Il convient, si l’Etat veut disposer de services d’investigation modernes, capables d’anticiper les enjeux et de s’adapter à l’évolution de la délinquance, d’ouvrir une réflexion approfondie sur le sujet. Elle devra être la plus large possible et donner la parole aux policiers de terrain au travers des organisations syndicales mais également aux magistrats, maillons fondamentaux dans la chaîne pénale qui seraient peut être tentés de capturer le débat. Nous devons attendre un appui sans faille de la part du ministre de l’Intérieur dans le débat parlementaire qui devra nécessairement découler de la concertation préalable.
J’évoque ici, de manière non exhaustive bien entendu, quelques pistes de réflexion. Bien entendu, il convient désormais que l’ensemble des policiers, à tous les niveaux, puisse se saisir de ce débat pour le faire vivre en le partageant et en l’enrichissant de nouvelles idées. La construction de la procédure pénale du troisième millénaire doit relever, comme tout œuvre humaine d’importance pour l’avenir, d’un travail collectif.
RAPPEL DES PRECONISATIONS
Simplification procédurale au travers de la réalisation d’imprimés types remplaçant certains procès-verbaux.
Développement des moyens audiovisuels pour les auditions, les constatations, les perquisitions… et remplacement des procès-verbaux correspondants par un rapport contradictoire de synthèse.
Mise en place de salles d’auditions sécurisées et équipées en matériels audiovisuels de pointe.
Systématisation des visioconférences pour les présentations à magistrat.
Mise en place de boîtes électroniques sécurisées pour les échanges entre enquêteurs et magistrats.
Dématérialisation des archives judiciaires.
Mise en place d’une interface nationale destinée à améliorer et à accélérer le traitement de l’ensemble des réquisitions judiciaires.
Déjudiciarisation de certains contentieux relevant davantage d’une médiation ou d’un traitement alternatif.
Création de structures destinées à gérer les contentieux qui ne relèvent pas de d’investigations policières.

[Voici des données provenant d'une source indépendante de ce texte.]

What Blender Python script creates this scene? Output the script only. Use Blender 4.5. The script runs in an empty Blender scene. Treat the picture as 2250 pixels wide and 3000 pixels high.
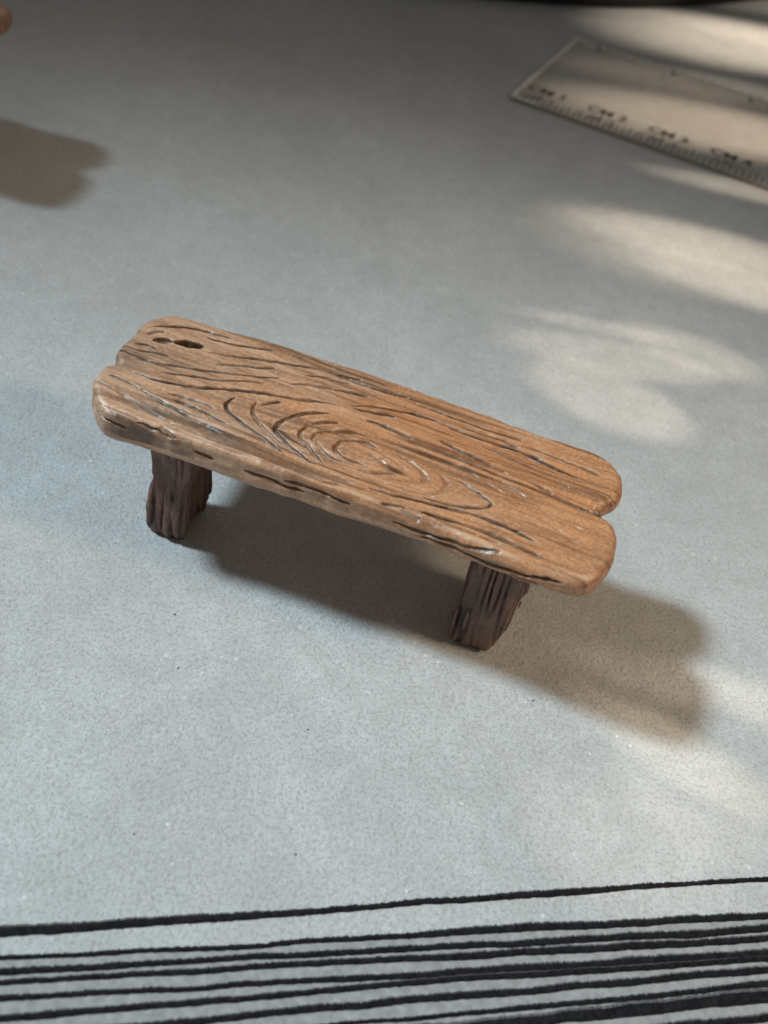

Reconnaissance du discernement exercé par les policiers en assouplissant le joug hiérarchique en matière judiciaire.
Affectation rénovée des dossiers aux enquêteurs : n’affecter que ce qu’un enquêteur peut traiter dans un délai raisonnable.
Cotation contradictoire des dossiers judiciaires par leur difficulté à l’entrée et à la sortie.
Juste répartition du travail entre les agents du corps de commandement et ceux du corps d’encadrement et d’application en tenant compte de l’avancée de la déflation du corps de commandement et du non-respect des créations d’effectifs prévues en 2004.
Rénovation des compensations financières pour les OPJ et les APJ travaillant habituellement ou ponctuellement en service d’investigation.
Intégration des compensations comme élément du salaire comptant pour la retraite.